The task: Extract the run of lines that starts at the top of the records below and ends at the line with "FWD = np.array([0, cs, -sn]);", keeping both ends and excluding pictures.

>> begin Records provided

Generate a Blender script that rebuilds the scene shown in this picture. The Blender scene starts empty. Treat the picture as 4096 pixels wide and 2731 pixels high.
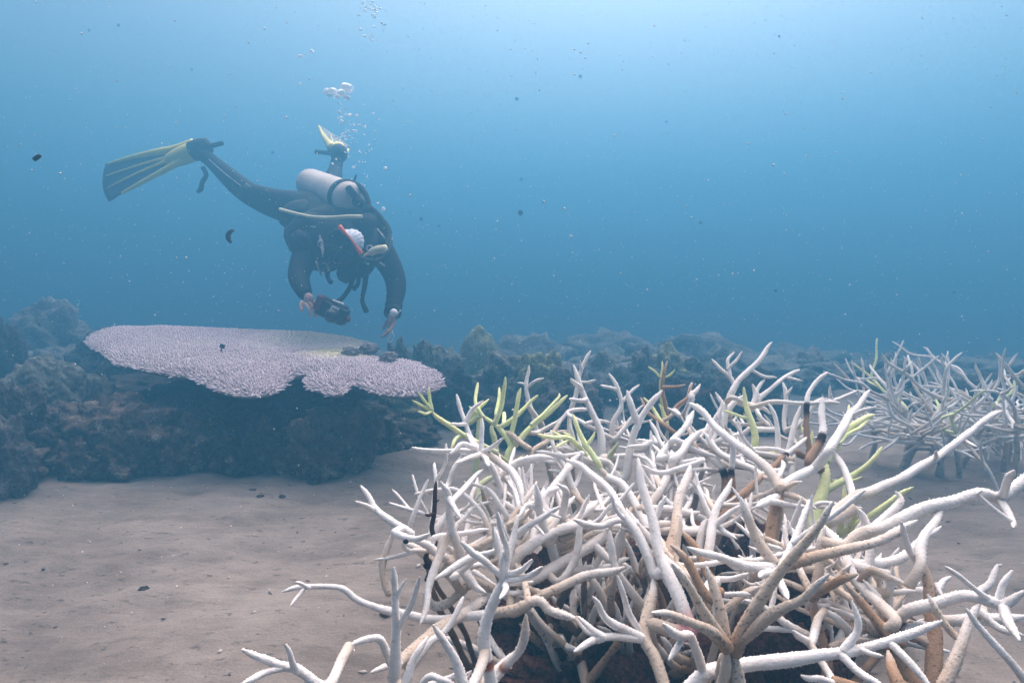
import bpy, bmesh, math, random
import numpy as np
from mathutils import Vector, Matrix, noise

# ------------------------------------------------------------------ camera, world, sun, exposure
SC = bpy.context.scene
COL = SC.collection
FPX = 2503.0                      # focal length in photograph pixels (4096 wide)
CAM = np.array([0.0, 0.0, 0.9])
TILT = math.atan((1365.5 - 1045.0) / FPX)
cs, sn = math.cos(TILT), math.sin(TILT)
FWD = np.array([0, cs, -sn]); UPV = np.array([0, sn, cs]); RGT = np.array([1.0, 0, 0])

cam_data = bpy.data.cameras.new('camera')
cam_data.sensor_width = 36.0
cam_data.lens = FPX / 4096 * 36.0
cam_data.clip_start = 0.02
cam_data.clip_end = 500
cam = bpy.data.objects.new('camera', cam_data)
COL.objects.link(cam)
cam.location = CAM
cam.rotation_euler = (math.pi / 2 - TILT, 0, 0)
SC.camera = cam

SUN_EL, SUN_AZ = math.radians(60), math.radians(15)      # azimuth from +Y towards +X
world = bpy.data.worlds.new('World'); SC.world = world
world.use_nodes = True
wn = world.node_tree.nodes; wl = world.node_tree.links
bg = wn.get('Background') or wn.new('ShaderNodeBackground')
sky = wn.new('ShaderNodeTexSky'); sky.sky_type = 'NISHITA'
sky.sun_disc = False
sky.sun_elevation = SUN_EL; sky.sun_rotation = SUN_AZ
sky.air_density = 0.3; sky.dust_density = 10.0; sky.ozone_density = 3.0
wl.new(sky.outputs[0], bg.inputs[0])
bg.inputs[1].default_value = 0.082

sl = bpy.data.lights.new('sun', 'SUN'); sl.energy = 4.4; sl.angle = math.radians(95); sl.color = (1.0, 0.79, 0.72)
so = bpy.data.objects.new('sun', sl); COL.objects.link(so)
sdir = Vector((math.sin(SUN_AZ) * math.cos(SUN_EL), math.cos(SUN_AZ) * math.cos(SUN_EL), math.sin(SUN_EL)))
so.rotation_euler = sdir.to_track_quat('Z', 'Y').to_euler()
so.location = (0, 0, 20)

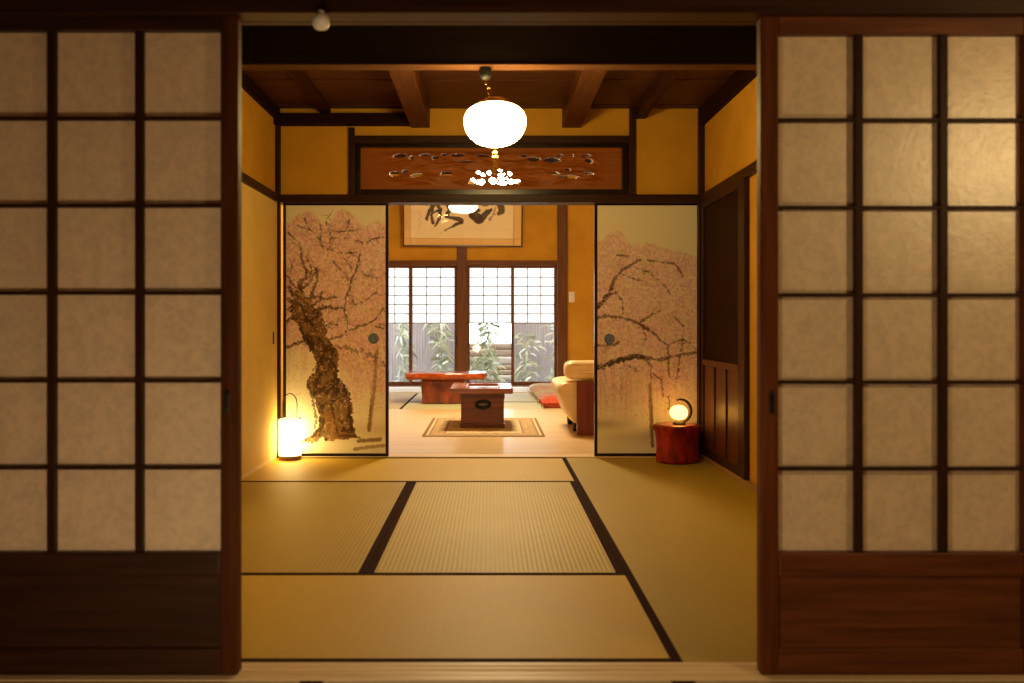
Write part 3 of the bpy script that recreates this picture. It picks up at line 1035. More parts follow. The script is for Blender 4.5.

>> end Records provided

Answer:
Generate a Blender script that rebuilds the scene shown in this picture. The Blender scene starts empty. Treat the picture as 4096 pixels wide and 2731 pixels high.
import bpy, bmesh, math, random
import numpy as np
from mathutils import Vector, Matrix, noise

# ------------------------------------------------------------------ camera, world, sun, exposure
SC = bpy.context.scene
COL = SC.collection
FPX = 2503.0                      # focal length in photograph pixels (4096 wide)
CAM = np.array([0.0, 0.0, 0.9])
TILT = math.atan((1365.5 - 1045.0) / FPX)
cs, sn = math.cos(TILT), math.sin(TILT)
FWD = np.array([0, cs, -sn]); UPV = np.array([0, sn, cs]); RGT = np.array([1.0, 0, 0])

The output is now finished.